Rochester Business Journal
March 1, 2012

In a year where its sales fell and losses mounted, Eastman Kodak Co. finished 2011 with 5,129 Rochester-area employees, down 780 from a year ago. That decline puts the onetime local giant below Xerox Corp. and out of the top five largest private-sector area employers.

At the end of 2011, Kodak employed the full-time equivalent of some 17,081 people, including 8,341 in the United States. A year earlier, the company employed 18,800 people worldwide, with 9,600 in the United States.

Kodak had reported having 7,100 Rochester employees a year ago, but the apparent big drop reflects a change in its classification system, Kodak spokesman Christopher Veronda said. Its system previously counted as Rochester employees a number of non-local staffers—1,200 in 2011—who report to Rochester-based supervisors. Kodak employed 5,909 locally in 2010 using the new methodology.

Kodak reported the employment numbers with its 2011 results late Wednesday in a filing with the U.S. Securities and Exchange Commission. The annual report shows Kodak struggled mightily in the year leading up to its bankruptcy.
 
In 2011, the company burned through more than $763 million in cash as sales dropped sharply and it suffered a bigger loss.

Kodak posted of a net loss of $764 million, or $2.84 a share, compared with a loss of $687 million, or $2.56 a share, in 2010. Net sales totaled $6.02 billion, down 16 percent from $7.17 billion in 2010.

The company finished the year with $861 million in cash, down from $1.6 billion a year earlier.

Chairman and CEO Antonio Perez had said in November the company expected to finish the year with $1.3 billion to $1.4 billion in cash. Kodak had finished the third quarter with $862 million in cash. Hitting the full-year cash forecast depended on the company executing its operational plans and assumed full-year sales of non-strategic assets totaling some $200 million and intellectual property licensing transactions of $250 million to $350 million, Perez said in November.

Prior to Kodak’s Jan. 19 bankruptcy filing, analysts had expected the company’s revenues to decline 13 percent to $6.2 billion. That was below Kodak’s guidance of $6.3 billion to $6.4 billion.

A big hit for Kodak came on the intellectual property front where revenues from non-recurring IP licensing agreements tumbled in 2011. The agreements contributed $82 million in 2011, down from $838 million in 2010 and $435 million in 2009.

In addition to the IP revenue drop, the company’s top and bottom lines were hurt by industry-related volume declines and increased commodity costs, particularly silver, the company states in the filing. Revenue declines also resulted from competitive pricing pressures and participation choices made by Kodak in digital cameras.

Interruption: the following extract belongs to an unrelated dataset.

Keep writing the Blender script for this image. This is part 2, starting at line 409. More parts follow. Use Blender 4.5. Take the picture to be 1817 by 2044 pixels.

Kodak last month announced plans to phase out its dedicated capture devices business—including digital cameras, pocket video cameras and digital picture frames—in the first half of 2012.

Some revenue decline was offset by sales growth in consumer inkjet and the graphic communications group, but profitability was hurt by Kodak’s ongoing investment in the consumer and commercial inkjet businesses, the company said.

Kodak reported net sales from continuing operations for its consumer digital imaging group of $1.74 billion, down 36 percent from $2.73 billion in 2010. The graphic communications group saw an uptick of 2 percent—including a 3 percent foreign currency impact—to $2.74 billion. The film, photofinishing and entertainment group saw revenues fall 12 percent to $1.55 billion for the year.

Consumer digital imaging group reported a loss from continuing operations of $349 million, compared with income a year ago of $278 million. The graphic communications group loss grew 101 percent to $191 million, compared with $95 million in 2010. The film, photofinishing and entertainment group posted the only segment income, at $34 million, down 63 percent.